People happily pay for content in certain Internet ecosystems, provided the ecosystems are delightful. People love paying for virtual art, clothing and other items in virtual worlds like Second Life, for instance. Something similar is going on for music within the ecosystem of the iPod.

Affordable turns out to be much harder than free when it comes to information technology, but we are smart enough to figure it out. We owe it to ourselves and to our creative friends to acknowledge the negative results of our old idealism. We need to grow up.


posted by Zentronix @ 1:08 PM   4 comments

4 Comments:

At 11/28/07, 7:49 PM, Blogger Freddie L Sirmans, Sr. said...

Just browsing the internet. You have a very, very interesting blog.

 
At 11/29/07, 11:25 AM, Anonymous Anonymous said...

Typically I agree with Jaron, and I don't disagree with him entirely in this case. However he's incorrect in saying: "People love paying for virtual art, clothing and other items in virtual worlds like Second Life, for instance." Companies just aren't making money in Second Life.

I think people are interested in buying something virtual during early stages, then quickly regret it later when they realize that something isn't real. That's very different from buying music in iTunes, which you then own and can listen to whenever/however you want...

 
At 11/29/07, 12:55 PM, Blogger Zentronix said...

That's a really interesting take. I wonder if it harms the larger argument--which is that there needs to be a line drawn when it comes to content creation.

I want to hasten to add that I'm not sure I know yet where the line always gets drawn--the WGA does in their case, and I'm down with them--but I'm certainly tired of seeing rates going down, profits being snatched away from creators, and artists rights being trampled.

 
At 11/30/07, 5:32 PM, Anonymous Anonymous said...

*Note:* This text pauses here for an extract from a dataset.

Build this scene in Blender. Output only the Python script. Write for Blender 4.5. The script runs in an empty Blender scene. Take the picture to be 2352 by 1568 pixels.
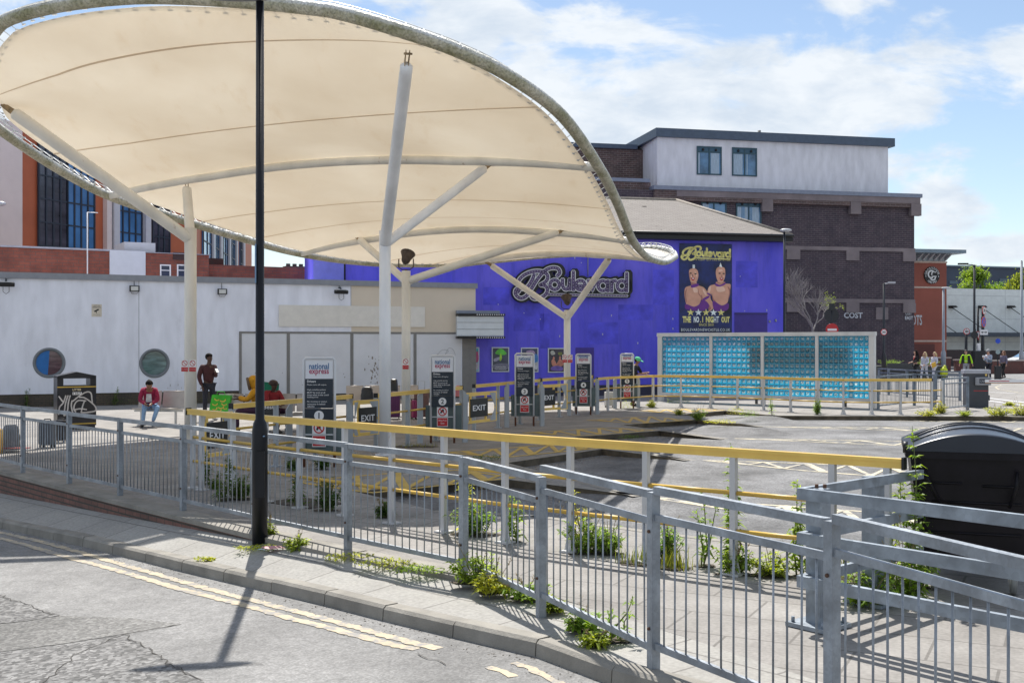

Jeff, I agree with you whole heartedly. I think there's a difference though between the 'virtual' content of Second Life and genuine, creative content (like that created by writers such as yourself, or those in the guild). People want to pay for the latter, but not the former. That's why I wish Jaron had left that reference out. But largely I agree with the sentiment. And I definitely agree with you about artists' rights, and content creators getting paid.